Tuesday, September 23, 2008

Some Homeschooling Methods

For many people, homeschooling may call to mind the picture of two or three children sitting at a table and writing feverishly in their workbooks, while mom or dad stands nearby. This is the not entirely true. There are different methods of homeschooling, and the method you choose will decide the curriculum and your style of teaching. Given below are some of the most influential and popular homeschooling methods.

The Charlotte Mason method:

Charlotte Mason is known as the founder of the homeschooling movement. A homeschooler herself, she was passionate in her zeal to lay out the foundations for an effective a complete homeschooling program that is fun and educational at the same time. This method focuses on all the core subjects with emphasis placed on classical literature, poetry, fine arts, classical music and craft. Mason used a variety of books from classical literature, which she called 'Living Books'. Since this method encourages a passionate awareness of literature, the child is read to daily from the 'Living Books'. After this, the child is asked to narrate what she has heard. This process begins at the age of six, and by ten the child is expected to write her narrations in her book. Mason also advocated the use of 'Nature Diaries'. After each short and interesting lesson, the child is asked to go to Nature and draw observations from Nature. Thus the child also gains a sense of respect for her environment. Mason believed that development of good character and behavior was essential to the complete development of the child's personality.
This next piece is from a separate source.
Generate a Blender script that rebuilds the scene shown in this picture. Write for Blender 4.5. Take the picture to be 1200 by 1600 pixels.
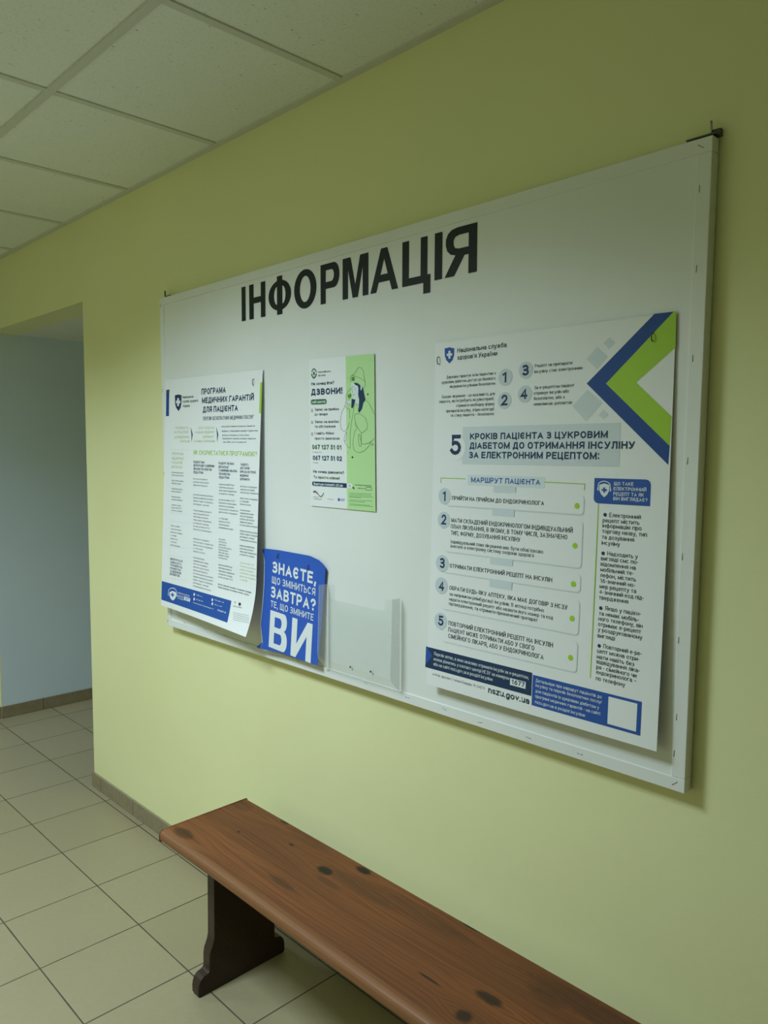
import bpy, math, random
from mathutils import Vector, Matrix
for o in list(bpy.data.objects): bpy.data.objects.remove(o)
SC = bpy.context.scene
COL = SC.collection
PI = math.pi

# ------------------------------------------------------------------ camera
F_PX = 1211.945
cam = bpy.data.cameras.new('camera'); cam_o = bpy.data.objects.new('camera', cam); COL.objects.link(cam_o)
cam.sensor_fit = 'VERTICAL'; cam.sensor_height = 36.0; cam.lens = F_PX/1600*36.0; cam.clip_start = .02; cam.clip_end = 60
YAW, PITCH, ROLL = .8012085, -.0768116, .0041967
fw = Vector((-math.sin(YAW)*math.cos(PITCH), math.cos(YAW)*math.cos(PITCH), math.sin(PITCH)))
rt = fw.cross(Vector((0, 0, 1))).normalized(); up = rt.cross(fw)
r2 = math.cos(ROLL)*rt+math.sin(ROLL)*up; u2 = -math.sin(ROLL)*rt+math.cos(ROLL)*up
cam_o.matrix_world = Matrix(((r2.x, u2.x, -fw.x, 0), (r2.y, u2.y, -fw.y, -1.38251), (r2.z, u2.z, -fw.z, 1.458), (0, 0, 0, 1)))
SC.camera = cam_o

# ------------------------------------------------------------------ exposure, world, lamps
SC.view_settings.view_transform = 'Standard'; SC.view_settings.look = 'None'
SC.view_settings.gamma = 1.0; SC.view_settings.use_curve_mapping = False
SC.view_settings.exposure = 0.0
SC.cycles.diffuse_bounces = 6; SC.cycles.transparent_max_bounces = 16
w = bpy.data.worlds.new('world'); SC.world = w; w.use_nodes = True
w.node_tree.nodes['Background'].inputs[0].default_value = (.5, .6, .55, 1)
w.node_tree.nodes['Background'].inputs[1].default_value = 0.0
LAMP_TINT = (.80, .985, 1.10)
# ceiling panels of the corridor: (x, y, watts)
LAMPS = [(-1.881, -1.426, 38.5), (-4.281, -1.426, 23.5)]
LAMP_SPREAD = math.radians(145)

# poster surfaces: (u,v) metres -> (x, t, z) ; t = distance of paper from wall ; z above floor
FZ=1.458
def clamp(a,b=0.0,c=1.0): return max(b,min(c,a))
def S_R(u,v):
    k=clamp(v/.80,0,1.1)
    return (-1.2245-.0005+u, .0318+.0215*k**1.6, FZ+.2515-v)
def S_M(u,v):
    W=.2615;H=.4;a=u/W;b=v/H
    x=(-1.694*(1-a)-1.433*a)*(1-b)+(-1.688*(1-a)-1.426*a)*b
    z=(.253*(1-a)+.247*a)*(1-b)+(-.149*(1-a)-.150*a)*b
    return (x,.0305,FZ+z)
def S_B(u,v):
    H=.295;k=clamp(v/H,0,1.1)
    t=.0318+.019*k**1.2
    c=clamp((u-.235)/.055)*clamp(1-v/.09); t+=.006*c*c
    return (-1.9215+u,t,FZ-.2885-.0155*u/.29-v)
def S_L(u,v):
    W=.581;k=clamp(v/.79,0,1.1)
    tl=.0315+.032*k**1.2
    e=clamp((v-.62)/.17,0,1.2)
    tr=.0315+.036*k**.8+.034*e*e
    a=clamp(u/W)**1.3
    return (-2.492+u,tl+(tr-tl)*a,FZ+.2475-.006*u/W-v)
def S_N(u,v):   # board face
    return (-2.525+u,.0275,FZ+.5365-v)
SURF={'R':S_R,'M':S_M,'B':S_B,'L':S_L,'N':S_N}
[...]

The Eclectic Homeschooling:

This is a mixture of various homeschooling techniques. Here, the innovative parents trust their own judgment and pick out the topics that make the best curriculum for their child. Such parents continuously look out for the best products that will meet the needs of their homeschoolers. Most Eclectic homeschooling curriculums are improvised. This means that the basic curriculum is ready-made. The parents then make changes in the curriculum to accommodate the individual needs and interests of their children.

The child's gifts, temperament, learning style and interests dictate the curriculum. Eclectic programs include visits to the museum, libraries and factories.

Unschooling:

A Boston public educator name John Holt laid the beginnings of the unschooling method. He believed that children learned best when they are free to learn at their own pace and when they are guided by their own interests. His message was to 'unschool' the child.

This method is a hands-on approach to learning, where the parent takes definite cues from the children. There is no definite curriculum, schedules or materials. This method is the most unstructured of the various homeschooling techniques.

The Montessori Method:

This method began in Italy, when it was observed that children have acute sensitive periods, during which they undergo periods of intense concentration. During such phases, a child will repeat an activity till he gains a measure of self-satisfaction. The Montessori Method depends on a prepared environment to facilitate learning. All the materials used in this method are designed to satisfy the inner desire for spiritual development of the child.

The materials used progress from simple to complex, and are rather expensive.

These are just a few of the methods of homeschooling. Whatever the method, the underlying factor is flexibility and a keen interest in the desires of the child. The secret is to use the child's desire for knowledge to further his education.